Tuesday, May 16, 2017 - 12:50

One of the protections that my Alpennian ladies have for their personal lives is the willingness of Rotenek society to look the other way. To enter enthusiastically into the belief that “nice women don’t do that sort of thing” and therefore that two women who are well-born and respectable could be the closest of romantic friends without ever stepping across the line into forbidden desires.

This attitude is grounded in the contradictory attitudes of the times. The people who celebrated and praised women’s devoted romantic friendships were able to reconcile that with their moral beliefs because they considered that love to be elevated and non-sexual. It wasn’t that they didn’t think women might be sexual with each other, but female homoeroticism was strictly Othered in their minds. It was a thing that foreigners might do, or lower class people, but not People Like Us. And it was that admission that lesbian sexuality could exist that served to place limits on romantic friendship and keep it from entirely subverting heteronormativity. Two women who rejected the pressure to marry men in favor of being devoted to each other risked the possibility of being accused of unnatural desires if their relationship were seen to threaten social norms.

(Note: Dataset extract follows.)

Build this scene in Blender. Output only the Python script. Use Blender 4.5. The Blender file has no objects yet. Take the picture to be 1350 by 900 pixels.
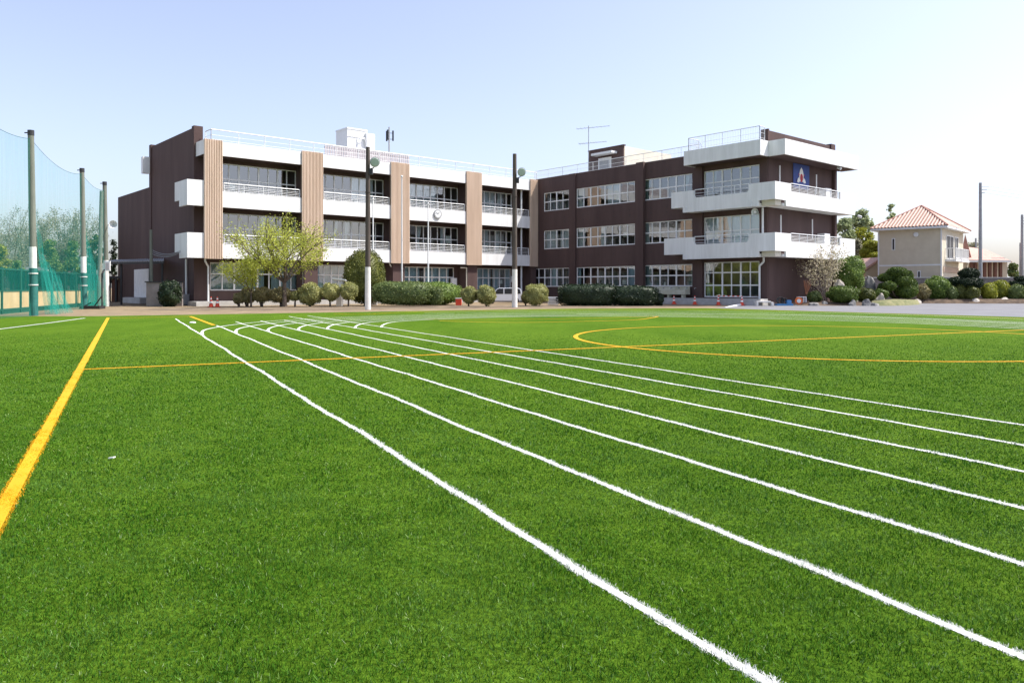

Margerit and Barbara’s relationship may seem “safe” but it treads a tightrope. Despite Margerit’s various expensive projects, she’s still an unmarried heiress. And Barbara is still an unmarried member of the titled nobility. Both states can be viewed as depriving some hypothetical man of what he considers his right to take advantage of those open positions for a spouse. There are men who are not above hinting at the consequences of gossip in order to convince one or the other to choose a more traditional life path.

At the same time, women who aren’t protected by society’s willingness to be oblivious walk an even more dangerous tightrope. And the divide of class can be wider than any commonality of desire. One of the things I wanted to do in Floodtide was to explore this contradiction. Even Roz (our narrator) has been blinded by the assumption that maisetras and mesneras “don’t do things like that.” But when she does see the light, she knows how little it means to her own life.


(from Floodtide, chapter not yet determined)

When I figured it out, my stomach knotted up as tight as a cramp. I knew the maisetra and the baroness were friends who loved each other, but I’d never thought about them being in love. Not like me and Nan. I never imagined them doing the things we had done. Maybe it should have made me feel glad to think the maisetra and I were alike that way, but instead I was frightened. It was one of those dangerous secrets Tavit had warned me about. The kind you didn’t want to know and you didn’t want people to know you knew. I thought about how the maisetra had hired me, even knowing why I’d lost my last place. Maybe that had been a part of it—thinking that we were just a little bit alike--but it wouldn’t go any further than that.